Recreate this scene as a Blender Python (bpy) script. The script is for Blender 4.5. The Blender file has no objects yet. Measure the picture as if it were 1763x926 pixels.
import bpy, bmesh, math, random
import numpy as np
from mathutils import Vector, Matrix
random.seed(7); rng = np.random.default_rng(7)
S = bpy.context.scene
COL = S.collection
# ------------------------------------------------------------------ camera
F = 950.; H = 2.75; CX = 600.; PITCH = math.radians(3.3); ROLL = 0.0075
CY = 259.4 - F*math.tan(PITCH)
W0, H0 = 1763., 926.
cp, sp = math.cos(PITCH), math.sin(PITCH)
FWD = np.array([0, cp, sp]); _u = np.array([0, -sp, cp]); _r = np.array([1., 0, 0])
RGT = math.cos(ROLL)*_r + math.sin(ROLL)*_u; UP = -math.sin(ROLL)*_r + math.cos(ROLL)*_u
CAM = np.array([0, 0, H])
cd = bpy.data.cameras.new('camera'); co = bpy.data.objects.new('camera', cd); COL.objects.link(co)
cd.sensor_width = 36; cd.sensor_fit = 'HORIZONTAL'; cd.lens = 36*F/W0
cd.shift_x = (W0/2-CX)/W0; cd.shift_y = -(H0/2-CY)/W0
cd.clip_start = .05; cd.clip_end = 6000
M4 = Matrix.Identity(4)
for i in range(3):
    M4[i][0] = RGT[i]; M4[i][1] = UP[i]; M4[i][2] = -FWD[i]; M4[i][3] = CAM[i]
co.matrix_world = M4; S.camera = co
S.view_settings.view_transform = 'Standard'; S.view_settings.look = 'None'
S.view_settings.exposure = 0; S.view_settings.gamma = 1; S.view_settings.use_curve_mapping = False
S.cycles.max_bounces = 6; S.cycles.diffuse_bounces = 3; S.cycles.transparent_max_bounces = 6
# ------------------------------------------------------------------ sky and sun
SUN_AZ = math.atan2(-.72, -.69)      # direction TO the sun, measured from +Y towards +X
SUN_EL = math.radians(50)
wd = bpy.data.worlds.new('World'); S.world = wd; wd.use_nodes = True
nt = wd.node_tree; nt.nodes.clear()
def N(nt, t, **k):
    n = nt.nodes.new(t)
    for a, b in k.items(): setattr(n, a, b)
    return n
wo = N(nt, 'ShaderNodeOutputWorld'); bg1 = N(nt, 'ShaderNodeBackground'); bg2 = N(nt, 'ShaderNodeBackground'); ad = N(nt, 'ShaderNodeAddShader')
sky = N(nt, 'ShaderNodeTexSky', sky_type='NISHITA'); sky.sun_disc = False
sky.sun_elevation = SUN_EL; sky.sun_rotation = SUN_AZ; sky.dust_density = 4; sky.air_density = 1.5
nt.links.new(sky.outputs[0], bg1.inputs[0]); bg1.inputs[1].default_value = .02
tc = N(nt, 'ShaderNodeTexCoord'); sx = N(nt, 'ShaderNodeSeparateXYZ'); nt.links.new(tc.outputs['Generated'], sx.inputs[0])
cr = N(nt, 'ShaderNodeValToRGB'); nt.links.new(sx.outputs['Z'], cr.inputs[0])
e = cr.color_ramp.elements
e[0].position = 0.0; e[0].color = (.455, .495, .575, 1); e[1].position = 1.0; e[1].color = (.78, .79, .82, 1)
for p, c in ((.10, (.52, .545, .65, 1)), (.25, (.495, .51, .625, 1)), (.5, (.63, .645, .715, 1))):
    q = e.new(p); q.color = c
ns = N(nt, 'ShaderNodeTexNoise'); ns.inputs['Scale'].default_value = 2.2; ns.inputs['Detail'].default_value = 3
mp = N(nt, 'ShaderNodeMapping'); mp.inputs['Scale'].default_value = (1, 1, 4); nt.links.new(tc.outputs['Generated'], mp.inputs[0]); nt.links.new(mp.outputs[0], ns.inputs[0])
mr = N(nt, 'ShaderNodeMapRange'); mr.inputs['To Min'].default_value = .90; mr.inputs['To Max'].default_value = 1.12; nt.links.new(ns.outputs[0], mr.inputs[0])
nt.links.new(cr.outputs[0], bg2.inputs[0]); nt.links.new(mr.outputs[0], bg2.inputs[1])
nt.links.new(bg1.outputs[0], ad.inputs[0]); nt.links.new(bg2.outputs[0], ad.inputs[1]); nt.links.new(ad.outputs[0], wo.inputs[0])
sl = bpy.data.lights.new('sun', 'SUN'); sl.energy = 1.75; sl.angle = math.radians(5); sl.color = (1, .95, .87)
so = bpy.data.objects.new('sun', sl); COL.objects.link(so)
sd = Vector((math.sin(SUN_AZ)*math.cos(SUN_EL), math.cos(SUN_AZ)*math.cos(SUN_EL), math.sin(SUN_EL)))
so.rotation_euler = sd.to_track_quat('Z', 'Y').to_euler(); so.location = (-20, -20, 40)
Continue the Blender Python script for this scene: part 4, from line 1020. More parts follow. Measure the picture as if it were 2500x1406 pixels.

◇ ◇ ◇ ◇ ◇

◆ Aim of the task
Copy out each line exactly as written.

◆ Exercise solution
Recreate this scene as a Blender Python (bpy) script. The script is for Blender 4.5. The Blender file has no objects yet. Measure the picture as if it were 1763x926 pixels.
import bpy, bmesh, math, random
import numpy as np
from mathutils import Vector, Matrix
random.seed(7); rng = np.random.default_rng(7)
S = bpy.context.scene
COL = S.collection
# ------------------------------------------------------------------ camera
F = 950.; H = 2.75; CX = 600.; PITCH = math.radians(3.3); ROLL = 0.0075
CY = 259.4 - F*math.tan(PITCH)
W0, H0 = 1763., 926.
cp, sp = math.cos(PITCH), math.sin(PITCH)
FWD = np.array([0, cp, sp]); _u = np.array([0, -sp, cp]); _r = np.array([1., 0, 0])
RGT = math.cos(ROLL)*_r + math.sin(ROLL)*_u; UP = -math.sin(ROLL)*_r + math.cos(ROLL)*_u
CAM = np.array([0, 0, H])
cd = bpy.data.cameras.new('camera'); co = bpy.data.objects.new('camera', cd); COL.objects.link(co)
cd.sensor_width = 36; cd.sensor_fit = 'HORIZONTAL'; cd.lens = 36*F/W0
cd.shift_x = (W0/2-CX)/W0; cd.shift_y = -(H0/2-CY)/W0
cd.clip_start = .05; cd.clip_end = 6000
M4 = Matrix.Identity(4)
for i in range(3):
    M4[i][0] = RGT[i]; M4[i][1] = UP[i]; M4[i][2] = -FWD[i]; M4[i][3] = CAM[i]
co.matrix_world = M4; S.camera = co
S.view_settings.view_transform = 'Standard'; S.view_settings.look = 'None'
S.view_settings.exposure = 0; S.view_settings.gamma = 1; S.view_settings.use_curve_mapping = False
S.cycles.max_bounces = 6; S.cycles.diffuse_bounces = 3; S.cycles.transparent_max_bounces = 6
# ------------------------------------------------------------------ sky and sun
SUN_AZ = math.atan2(-.72, -.69)      # direction TO the sun, measured from +Y towards +X
SUN_EL = math.radians(50)
wd = bpy.data.worlds.new('World'); S.world = wd; wd.use_nodes = True
nt = wd.node_tree; nt.nodes.clear()
def N(nt, t, **k):
    n = nt.nodes.new(t)
    for a, b in k.items(): setattr(n, a, b)
    return n
wo = N(nt, 'ShaderNodeOutputWorld'); bg1 = N(nt, 'ShaderNodeBackground'); bg2 = N(nt, 'ShaderNodeBackground'); ad = N(nt, 'ShaderNodeAddShader')
sky = N(nt, 'ShaderNodeTexSky', sky_type='NISHITA'); sky.sun_disc = False
sky.sun_elevation = SUN_EL; sky.sun_rotation = SUN_AZ; sky.dust_density = 4; sky.air_density = 1.5
nt.links.new(sky.outputs[0], bg1.inputs[0]); bg1.inputs[1].default_value = .02
tc = N(nt, 'ShaderNodeTexCoord'); sx = N(nt, 'ShaderNodeSeparateXYZ'); nt.links.new(tc.outputs['Generated'], sx.inputs[0])
cr = N(nt, 'ShaderNodeValToRGB'); nt.links.new(sx.outputs['Z'], cr.inputs[0])
e = cr.color_ramp.elements
e[0].position = 0.0; e[0].color = (.455, .495, .575, 1); e[1].position = 1.0; e[1].color = (.78, .79, .82, 1)
for p, c in ((.10, (.52, .545, .65, 1)), (.25, (.495, .51, .625, 1)), (.5, (.63, .645, .715, 1))):
    q = e.new(p); q.color = c
ns = N(nt, 'ShaderNodeTexNoise'); ns.inputs['Scale'].default_value = 2.2; ns.inputs['Detail'].default_value = 3
mp = N(nt, 'ShaderNodeMapping'); mp.inputs['Scale'].default_value = (1, 1, 4); nt.links.new(tc.outputs['Generated'], mp.inputs[0]); nt.links.new(mp.outputs[0], ns.inputs[0])
mr = N(nt, 'ShaderNodeMapRange'); mr.inputs['To Min'].default_value = .90; mr.inputs['To Max'].default_value = 1.12; nt.links.new(ns.outputs[0], mr.inputs[0])
nt.links.new(cr.outputs[0], bg2.inputs[0]); nt.links.new(mr.outputs[0], bg2.inputs[1])
nt.links.new(bg1.outputs[0], ad.inputs[0]); nt.links.new(bg2.outputs[0], ad.inputs[1]); nt.links.new(ad.outputs[0], wo.inputs[0])
sl = bpy.data.lights.new('sun', 'SUN'); sl.energy = 1.75; sl.angle = math.radians(5); sl.color = (1, .95, .87)
so = bpy.data.objects.new('sun', sl); COL.objects.link(so)
sd = Vector((math.sin(SUN_AZ)*math.cos(SUN_EL), math.cos(SUN_AZ)*math.cos(SUN_EL), math.sin(SUN_EL)))
so.rotation_euler = sd.to_track_quat('Z', 'Y').to_euler(); so.location = (-20, -20, 40)
Continue the Blender Python script for this scene: part 4, from line 1020. More parts follow. Measure the picture as if it were 2500x1406 pixels.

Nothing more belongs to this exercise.